I raved last year about my young deep purple Gallica 'Orpheline de Juliet', and this year's display was no different.  Those purple buttons are just jewels against the lighter green matte foliage of this rose and the fragrance is, yes, "to die for."   I simply don't understand yet why this rose isn't more widely grown because it was a fabulous addition to my garden. 






'Souvenir du Docteur Jamain'


'Souvenir du Docteur Jamain' has become one of my favorite old garden roses, and is one of the only Hybrid Perpetuals I've found to be healthy and unfailingly hardy in my garden. I can count on it for a nicely presented spring bloom, although I question how "perpetual" it is; followup blooms are rare in my garden.  It's deeply scented and has a nice vase-like form, and is completely sans thorns so that I can bring those blossoms inside with a risk of bloodshed.




'Tuscany Superb'

'Tuscany Superb' is a delicious deep purple in my garden, but I have yet to decide if this old Gallica is going to survive Kansas.  My original plant struggles, a bare couple of feet high and of straggly form.  It has provided only a handful of blooms each of the 8 years it has lived in my garden and always looks on the verge of perishing, although it has suckered about three feet away into another small struggling bush.  I love the color, but the blooms only last a day in the full Kansas sun before they shrivel into blackness.   

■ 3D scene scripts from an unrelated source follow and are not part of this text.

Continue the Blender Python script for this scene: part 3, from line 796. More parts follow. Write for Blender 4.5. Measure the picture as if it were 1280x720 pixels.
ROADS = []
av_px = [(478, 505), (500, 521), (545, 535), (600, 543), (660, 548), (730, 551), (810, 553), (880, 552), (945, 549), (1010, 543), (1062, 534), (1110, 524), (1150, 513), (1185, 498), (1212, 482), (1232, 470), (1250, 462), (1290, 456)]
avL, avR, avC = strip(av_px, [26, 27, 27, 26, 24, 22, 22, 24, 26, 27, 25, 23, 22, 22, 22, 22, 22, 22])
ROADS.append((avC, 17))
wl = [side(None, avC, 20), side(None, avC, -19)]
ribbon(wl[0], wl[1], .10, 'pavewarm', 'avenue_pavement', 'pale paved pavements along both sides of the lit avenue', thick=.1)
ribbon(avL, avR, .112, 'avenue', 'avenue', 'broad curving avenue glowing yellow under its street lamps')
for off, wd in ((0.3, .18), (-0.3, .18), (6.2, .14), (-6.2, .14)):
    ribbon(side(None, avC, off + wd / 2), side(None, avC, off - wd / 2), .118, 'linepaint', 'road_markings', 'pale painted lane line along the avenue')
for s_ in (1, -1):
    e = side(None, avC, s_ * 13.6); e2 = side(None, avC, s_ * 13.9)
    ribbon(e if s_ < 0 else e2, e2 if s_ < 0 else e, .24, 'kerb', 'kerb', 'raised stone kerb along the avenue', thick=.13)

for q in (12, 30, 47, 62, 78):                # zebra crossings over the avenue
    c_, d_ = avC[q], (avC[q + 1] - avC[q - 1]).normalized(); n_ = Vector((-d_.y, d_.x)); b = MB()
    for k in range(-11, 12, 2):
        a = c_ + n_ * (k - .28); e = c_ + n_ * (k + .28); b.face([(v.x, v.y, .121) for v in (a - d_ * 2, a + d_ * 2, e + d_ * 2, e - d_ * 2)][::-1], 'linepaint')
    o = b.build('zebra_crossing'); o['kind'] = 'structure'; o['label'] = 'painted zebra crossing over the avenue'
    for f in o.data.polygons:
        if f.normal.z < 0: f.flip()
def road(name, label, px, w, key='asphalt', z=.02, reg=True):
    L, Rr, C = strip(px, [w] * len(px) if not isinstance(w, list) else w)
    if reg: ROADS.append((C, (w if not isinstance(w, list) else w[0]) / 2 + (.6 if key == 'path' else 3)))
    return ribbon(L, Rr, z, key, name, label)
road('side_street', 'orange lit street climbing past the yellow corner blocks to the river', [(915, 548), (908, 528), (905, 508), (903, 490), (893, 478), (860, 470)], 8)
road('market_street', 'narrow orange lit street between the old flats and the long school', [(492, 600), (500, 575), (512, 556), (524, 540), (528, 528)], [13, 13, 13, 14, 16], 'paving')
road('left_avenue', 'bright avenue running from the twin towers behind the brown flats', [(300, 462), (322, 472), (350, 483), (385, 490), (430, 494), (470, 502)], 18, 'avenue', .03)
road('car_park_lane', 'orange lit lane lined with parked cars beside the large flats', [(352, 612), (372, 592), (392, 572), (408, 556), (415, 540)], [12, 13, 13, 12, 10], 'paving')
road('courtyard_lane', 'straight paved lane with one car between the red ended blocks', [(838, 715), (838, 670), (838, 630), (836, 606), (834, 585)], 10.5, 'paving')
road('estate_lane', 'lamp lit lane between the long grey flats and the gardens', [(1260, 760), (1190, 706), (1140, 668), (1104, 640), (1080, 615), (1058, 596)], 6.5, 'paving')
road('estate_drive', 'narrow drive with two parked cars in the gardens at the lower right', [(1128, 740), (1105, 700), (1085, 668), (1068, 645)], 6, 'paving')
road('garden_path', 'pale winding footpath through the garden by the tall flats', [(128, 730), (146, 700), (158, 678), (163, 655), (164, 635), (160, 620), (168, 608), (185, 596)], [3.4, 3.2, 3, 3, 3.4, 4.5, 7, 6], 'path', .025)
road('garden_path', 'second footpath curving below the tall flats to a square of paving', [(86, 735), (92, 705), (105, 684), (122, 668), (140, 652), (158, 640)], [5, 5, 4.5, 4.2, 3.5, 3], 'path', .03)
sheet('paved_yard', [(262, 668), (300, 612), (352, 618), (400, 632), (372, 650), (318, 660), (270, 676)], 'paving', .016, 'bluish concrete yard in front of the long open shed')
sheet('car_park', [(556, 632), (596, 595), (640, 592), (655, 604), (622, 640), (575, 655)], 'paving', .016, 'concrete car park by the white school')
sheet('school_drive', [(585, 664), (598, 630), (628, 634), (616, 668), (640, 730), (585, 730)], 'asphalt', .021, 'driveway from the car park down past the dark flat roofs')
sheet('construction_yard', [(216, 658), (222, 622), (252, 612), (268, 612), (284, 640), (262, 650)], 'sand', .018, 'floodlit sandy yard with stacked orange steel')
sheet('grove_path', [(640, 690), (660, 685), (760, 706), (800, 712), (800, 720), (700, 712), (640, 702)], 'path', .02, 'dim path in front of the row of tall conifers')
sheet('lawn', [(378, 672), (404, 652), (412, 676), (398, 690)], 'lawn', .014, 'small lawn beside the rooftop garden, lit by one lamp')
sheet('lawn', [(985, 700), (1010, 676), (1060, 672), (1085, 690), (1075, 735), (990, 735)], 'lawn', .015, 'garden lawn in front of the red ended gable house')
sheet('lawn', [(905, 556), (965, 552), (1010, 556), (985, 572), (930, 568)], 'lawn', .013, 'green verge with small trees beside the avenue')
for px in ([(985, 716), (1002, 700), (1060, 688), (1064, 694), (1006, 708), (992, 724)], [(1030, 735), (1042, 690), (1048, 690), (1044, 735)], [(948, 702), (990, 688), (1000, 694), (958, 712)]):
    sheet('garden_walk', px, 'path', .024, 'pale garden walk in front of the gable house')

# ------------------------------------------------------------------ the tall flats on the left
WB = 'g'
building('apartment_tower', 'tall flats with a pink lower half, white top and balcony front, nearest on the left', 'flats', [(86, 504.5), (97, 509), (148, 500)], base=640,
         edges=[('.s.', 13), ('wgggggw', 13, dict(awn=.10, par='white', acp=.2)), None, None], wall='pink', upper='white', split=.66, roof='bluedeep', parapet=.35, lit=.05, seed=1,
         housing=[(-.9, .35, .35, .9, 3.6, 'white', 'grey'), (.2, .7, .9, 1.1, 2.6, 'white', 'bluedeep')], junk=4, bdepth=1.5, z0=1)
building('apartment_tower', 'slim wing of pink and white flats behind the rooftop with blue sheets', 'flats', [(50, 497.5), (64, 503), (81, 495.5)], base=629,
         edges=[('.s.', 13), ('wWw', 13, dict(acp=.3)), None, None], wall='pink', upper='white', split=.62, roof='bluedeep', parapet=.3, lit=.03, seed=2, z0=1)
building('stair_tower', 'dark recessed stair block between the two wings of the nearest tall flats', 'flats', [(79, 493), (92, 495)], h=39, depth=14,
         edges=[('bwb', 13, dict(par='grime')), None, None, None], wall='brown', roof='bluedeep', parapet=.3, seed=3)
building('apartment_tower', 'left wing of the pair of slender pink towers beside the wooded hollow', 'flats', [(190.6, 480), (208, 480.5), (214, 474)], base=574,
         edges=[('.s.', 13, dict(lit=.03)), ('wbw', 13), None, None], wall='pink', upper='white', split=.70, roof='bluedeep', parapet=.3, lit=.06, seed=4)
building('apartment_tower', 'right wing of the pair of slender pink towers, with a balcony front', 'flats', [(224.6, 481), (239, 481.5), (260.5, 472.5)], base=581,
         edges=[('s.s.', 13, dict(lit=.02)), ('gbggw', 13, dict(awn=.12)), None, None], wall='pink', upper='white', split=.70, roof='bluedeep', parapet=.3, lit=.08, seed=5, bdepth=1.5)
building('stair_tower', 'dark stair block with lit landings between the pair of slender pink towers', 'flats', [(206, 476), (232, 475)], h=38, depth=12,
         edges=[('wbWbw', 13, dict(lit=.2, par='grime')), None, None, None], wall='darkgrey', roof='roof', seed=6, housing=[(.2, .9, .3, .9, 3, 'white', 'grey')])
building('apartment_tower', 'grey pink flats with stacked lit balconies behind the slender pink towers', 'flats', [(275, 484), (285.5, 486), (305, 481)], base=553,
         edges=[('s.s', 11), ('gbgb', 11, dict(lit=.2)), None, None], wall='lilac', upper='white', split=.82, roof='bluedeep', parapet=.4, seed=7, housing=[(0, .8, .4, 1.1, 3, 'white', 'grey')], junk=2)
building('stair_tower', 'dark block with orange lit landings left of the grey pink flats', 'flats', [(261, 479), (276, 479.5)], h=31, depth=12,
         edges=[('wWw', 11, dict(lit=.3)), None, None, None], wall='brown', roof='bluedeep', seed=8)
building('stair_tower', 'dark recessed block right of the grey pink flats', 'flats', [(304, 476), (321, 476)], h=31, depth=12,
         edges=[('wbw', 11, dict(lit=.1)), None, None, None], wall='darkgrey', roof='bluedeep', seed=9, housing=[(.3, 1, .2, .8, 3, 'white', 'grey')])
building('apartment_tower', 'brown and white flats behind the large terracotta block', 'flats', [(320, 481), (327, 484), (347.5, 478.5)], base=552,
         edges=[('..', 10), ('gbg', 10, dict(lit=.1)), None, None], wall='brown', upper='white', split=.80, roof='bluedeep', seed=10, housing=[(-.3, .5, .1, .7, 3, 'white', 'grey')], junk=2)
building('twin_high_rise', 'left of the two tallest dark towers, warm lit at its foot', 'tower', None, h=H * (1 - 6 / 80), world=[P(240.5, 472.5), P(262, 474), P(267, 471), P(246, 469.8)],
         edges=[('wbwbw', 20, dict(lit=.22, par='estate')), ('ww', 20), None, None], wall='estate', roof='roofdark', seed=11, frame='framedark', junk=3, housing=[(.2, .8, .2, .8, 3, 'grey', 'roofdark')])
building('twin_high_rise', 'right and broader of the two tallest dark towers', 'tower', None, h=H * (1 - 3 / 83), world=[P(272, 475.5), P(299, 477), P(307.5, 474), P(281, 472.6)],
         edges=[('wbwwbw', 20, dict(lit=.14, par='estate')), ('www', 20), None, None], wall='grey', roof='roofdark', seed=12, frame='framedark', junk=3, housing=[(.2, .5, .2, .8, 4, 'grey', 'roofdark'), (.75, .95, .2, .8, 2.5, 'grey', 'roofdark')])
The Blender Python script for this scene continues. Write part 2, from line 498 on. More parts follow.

So, which is your favorite?  Do you agree, with me, that Dr. Robert Basye's creation is the winner?   Is 'Orpheline de Juliet' in the running?  The Gallicas and Hybrid Perpetuals have their fair share of mauve-purple hues, but most are vulnerable to the sun and lack stature.  In fact, writing this, I'm struck that helpmefind.com/roses lists several of those roses as 3'-5' while they struggle to reach even three feet tall here in Kansas.  'Orpheline' is pretty in the garden, in a squat sort of way.  Who does the mirror choose as the most scrumptiously purple?  Who might get a chance in your garden?